>> BEGIN Source data

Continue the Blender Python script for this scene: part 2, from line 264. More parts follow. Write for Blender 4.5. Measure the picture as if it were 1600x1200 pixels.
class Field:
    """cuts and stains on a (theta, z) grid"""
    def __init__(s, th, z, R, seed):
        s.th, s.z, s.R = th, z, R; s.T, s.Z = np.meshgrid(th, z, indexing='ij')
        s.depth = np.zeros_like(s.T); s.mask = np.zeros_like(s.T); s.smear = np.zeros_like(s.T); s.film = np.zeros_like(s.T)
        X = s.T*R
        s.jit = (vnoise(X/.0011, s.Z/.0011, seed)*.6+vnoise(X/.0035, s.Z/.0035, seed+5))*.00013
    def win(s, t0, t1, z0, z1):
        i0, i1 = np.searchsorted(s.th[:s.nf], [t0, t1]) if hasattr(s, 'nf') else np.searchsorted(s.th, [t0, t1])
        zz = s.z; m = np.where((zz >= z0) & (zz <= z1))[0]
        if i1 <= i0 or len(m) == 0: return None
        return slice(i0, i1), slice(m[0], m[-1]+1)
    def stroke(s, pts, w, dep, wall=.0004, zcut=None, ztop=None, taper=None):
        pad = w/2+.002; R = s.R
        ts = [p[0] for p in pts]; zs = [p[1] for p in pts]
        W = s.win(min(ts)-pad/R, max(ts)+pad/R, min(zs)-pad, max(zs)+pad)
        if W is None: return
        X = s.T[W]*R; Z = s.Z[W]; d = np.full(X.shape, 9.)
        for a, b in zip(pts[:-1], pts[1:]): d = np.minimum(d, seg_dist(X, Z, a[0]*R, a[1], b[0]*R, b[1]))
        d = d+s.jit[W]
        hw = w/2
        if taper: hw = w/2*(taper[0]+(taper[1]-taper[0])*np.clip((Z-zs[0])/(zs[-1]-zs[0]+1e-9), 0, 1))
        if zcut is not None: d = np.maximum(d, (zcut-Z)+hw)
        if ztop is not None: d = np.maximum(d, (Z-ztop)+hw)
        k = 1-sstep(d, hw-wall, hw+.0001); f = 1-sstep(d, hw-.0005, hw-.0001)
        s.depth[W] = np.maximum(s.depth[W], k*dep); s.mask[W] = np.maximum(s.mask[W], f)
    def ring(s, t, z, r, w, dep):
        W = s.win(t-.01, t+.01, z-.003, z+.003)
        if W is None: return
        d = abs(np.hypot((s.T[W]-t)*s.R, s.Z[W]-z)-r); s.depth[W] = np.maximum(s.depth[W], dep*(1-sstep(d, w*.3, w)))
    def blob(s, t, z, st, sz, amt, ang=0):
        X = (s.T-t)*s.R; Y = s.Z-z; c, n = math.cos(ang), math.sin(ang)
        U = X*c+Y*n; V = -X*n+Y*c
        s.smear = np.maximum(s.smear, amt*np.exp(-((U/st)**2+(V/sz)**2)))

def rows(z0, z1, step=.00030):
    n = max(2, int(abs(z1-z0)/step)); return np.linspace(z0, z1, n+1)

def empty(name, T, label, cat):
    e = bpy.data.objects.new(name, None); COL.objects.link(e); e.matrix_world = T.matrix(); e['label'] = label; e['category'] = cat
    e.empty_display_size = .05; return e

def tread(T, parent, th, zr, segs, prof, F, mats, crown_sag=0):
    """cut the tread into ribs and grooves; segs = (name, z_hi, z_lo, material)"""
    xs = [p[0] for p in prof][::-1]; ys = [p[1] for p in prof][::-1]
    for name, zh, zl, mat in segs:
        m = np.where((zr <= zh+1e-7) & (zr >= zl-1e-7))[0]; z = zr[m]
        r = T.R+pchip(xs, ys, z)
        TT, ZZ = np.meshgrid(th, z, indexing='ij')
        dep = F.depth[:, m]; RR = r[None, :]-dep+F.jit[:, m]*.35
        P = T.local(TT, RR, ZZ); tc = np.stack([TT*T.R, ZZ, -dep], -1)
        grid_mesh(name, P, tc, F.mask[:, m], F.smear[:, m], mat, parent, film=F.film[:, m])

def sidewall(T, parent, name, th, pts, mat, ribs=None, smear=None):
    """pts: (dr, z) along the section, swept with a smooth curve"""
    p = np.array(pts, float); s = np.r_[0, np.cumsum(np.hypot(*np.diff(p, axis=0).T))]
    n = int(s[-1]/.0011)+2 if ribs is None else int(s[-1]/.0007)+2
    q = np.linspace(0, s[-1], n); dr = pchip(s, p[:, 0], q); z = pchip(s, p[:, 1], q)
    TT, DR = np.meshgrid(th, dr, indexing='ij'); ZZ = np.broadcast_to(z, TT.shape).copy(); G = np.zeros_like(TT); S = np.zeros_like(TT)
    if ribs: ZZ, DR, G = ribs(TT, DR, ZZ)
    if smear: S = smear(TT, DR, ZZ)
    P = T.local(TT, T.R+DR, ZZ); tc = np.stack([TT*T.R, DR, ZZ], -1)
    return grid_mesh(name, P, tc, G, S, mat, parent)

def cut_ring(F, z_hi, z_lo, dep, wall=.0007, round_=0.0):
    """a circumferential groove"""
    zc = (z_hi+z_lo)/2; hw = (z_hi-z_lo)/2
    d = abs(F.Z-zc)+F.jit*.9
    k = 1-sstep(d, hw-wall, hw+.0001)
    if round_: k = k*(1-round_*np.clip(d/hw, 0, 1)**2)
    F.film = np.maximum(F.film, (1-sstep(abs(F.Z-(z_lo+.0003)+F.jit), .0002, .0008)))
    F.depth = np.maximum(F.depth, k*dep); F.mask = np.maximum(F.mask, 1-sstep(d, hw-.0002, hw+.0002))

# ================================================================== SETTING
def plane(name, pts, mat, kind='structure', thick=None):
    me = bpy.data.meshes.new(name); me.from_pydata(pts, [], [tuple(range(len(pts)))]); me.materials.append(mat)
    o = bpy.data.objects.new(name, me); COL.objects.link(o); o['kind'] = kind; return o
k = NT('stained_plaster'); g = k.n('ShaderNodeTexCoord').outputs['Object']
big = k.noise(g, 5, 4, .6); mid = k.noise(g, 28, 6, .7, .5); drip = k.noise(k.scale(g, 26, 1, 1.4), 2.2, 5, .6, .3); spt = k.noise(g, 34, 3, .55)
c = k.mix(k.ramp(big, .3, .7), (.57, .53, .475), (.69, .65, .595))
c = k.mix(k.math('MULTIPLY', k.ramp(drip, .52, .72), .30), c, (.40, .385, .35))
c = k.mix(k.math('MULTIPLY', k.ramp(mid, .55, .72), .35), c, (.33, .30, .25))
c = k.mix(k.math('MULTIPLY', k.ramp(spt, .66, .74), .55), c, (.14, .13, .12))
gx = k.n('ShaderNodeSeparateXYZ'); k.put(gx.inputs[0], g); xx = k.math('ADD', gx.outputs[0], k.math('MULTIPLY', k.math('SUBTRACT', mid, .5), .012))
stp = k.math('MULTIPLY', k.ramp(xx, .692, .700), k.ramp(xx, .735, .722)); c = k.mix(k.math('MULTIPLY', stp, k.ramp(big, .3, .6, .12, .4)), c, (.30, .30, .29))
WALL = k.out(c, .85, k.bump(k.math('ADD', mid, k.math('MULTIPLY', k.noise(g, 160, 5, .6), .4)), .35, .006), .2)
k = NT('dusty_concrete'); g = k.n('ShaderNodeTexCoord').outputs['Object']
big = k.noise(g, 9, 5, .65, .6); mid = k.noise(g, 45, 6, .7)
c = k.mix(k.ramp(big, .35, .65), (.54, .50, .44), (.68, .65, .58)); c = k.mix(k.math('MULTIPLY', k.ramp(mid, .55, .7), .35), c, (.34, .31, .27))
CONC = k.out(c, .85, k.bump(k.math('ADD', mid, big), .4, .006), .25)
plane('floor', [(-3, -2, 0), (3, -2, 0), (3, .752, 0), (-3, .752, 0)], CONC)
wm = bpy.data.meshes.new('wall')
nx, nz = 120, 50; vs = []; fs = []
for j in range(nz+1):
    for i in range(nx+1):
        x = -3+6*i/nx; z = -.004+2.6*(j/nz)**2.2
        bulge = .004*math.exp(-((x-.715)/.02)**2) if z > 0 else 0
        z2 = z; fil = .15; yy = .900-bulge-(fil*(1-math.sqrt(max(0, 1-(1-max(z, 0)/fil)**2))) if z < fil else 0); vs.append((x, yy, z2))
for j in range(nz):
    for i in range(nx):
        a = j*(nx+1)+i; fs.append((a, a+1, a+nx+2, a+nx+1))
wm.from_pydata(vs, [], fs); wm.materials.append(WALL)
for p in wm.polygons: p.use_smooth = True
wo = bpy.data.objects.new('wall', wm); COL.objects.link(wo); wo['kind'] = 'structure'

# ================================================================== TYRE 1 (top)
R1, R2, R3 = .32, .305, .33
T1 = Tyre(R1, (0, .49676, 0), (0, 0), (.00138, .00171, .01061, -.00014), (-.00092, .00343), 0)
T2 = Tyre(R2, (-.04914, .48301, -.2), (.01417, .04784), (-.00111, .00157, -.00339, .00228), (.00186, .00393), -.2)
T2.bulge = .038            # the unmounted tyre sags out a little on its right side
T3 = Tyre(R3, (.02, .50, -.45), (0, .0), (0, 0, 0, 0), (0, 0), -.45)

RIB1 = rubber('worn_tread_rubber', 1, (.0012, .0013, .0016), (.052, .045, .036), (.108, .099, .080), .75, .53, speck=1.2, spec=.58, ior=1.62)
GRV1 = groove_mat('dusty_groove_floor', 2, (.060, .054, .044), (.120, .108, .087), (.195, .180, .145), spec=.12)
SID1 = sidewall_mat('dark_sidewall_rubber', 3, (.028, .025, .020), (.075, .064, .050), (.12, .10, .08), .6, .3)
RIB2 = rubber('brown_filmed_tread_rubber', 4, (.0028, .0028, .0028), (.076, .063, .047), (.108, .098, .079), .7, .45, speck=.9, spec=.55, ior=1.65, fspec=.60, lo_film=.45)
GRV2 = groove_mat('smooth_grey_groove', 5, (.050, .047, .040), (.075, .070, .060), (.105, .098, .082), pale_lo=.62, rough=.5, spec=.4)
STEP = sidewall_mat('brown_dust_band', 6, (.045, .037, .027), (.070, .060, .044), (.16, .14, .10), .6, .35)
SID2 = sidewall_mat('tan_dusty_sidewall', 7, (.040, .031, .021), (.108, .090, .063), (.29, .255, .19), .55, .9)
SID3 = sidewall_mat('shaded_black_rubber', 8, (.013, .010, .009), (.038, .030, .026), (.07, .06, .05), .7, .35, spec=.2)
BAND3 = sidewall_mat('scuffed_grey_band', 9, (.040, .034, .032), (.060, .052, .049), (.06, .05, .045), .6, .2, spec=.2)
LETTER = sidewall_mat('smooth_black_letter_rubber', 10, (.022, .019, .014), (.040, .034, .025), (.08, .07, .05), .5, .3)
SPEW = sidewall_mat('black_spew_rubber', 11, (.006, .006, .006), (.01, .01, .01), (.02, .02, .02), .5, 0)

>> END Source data

• _Task to complete_
Repeat only the lines running from the line that contains "(.06, .05, .045), .6, .2, spec=.2)" through the last line above, inclusive.

• _Reply to the exercise_
BAND3 = sidewall_mat('scuffed_grey_band', 9, (.040, .034, .032), (.060, .052, .049), (.06, .05, .045), .6, .2, spec=.2)
LETTER = sidewall_mat('smooth_black_letter_rubber', 10, (.022, .019, .014), (.040, .034, .025), (.08, .07, .05), .5, .3)
SPEW = sidewall_mat('black_spew_rubber', 11, (.006, .006, .006), (.01, .01, .01), (.02, .02, .02), .5, 0)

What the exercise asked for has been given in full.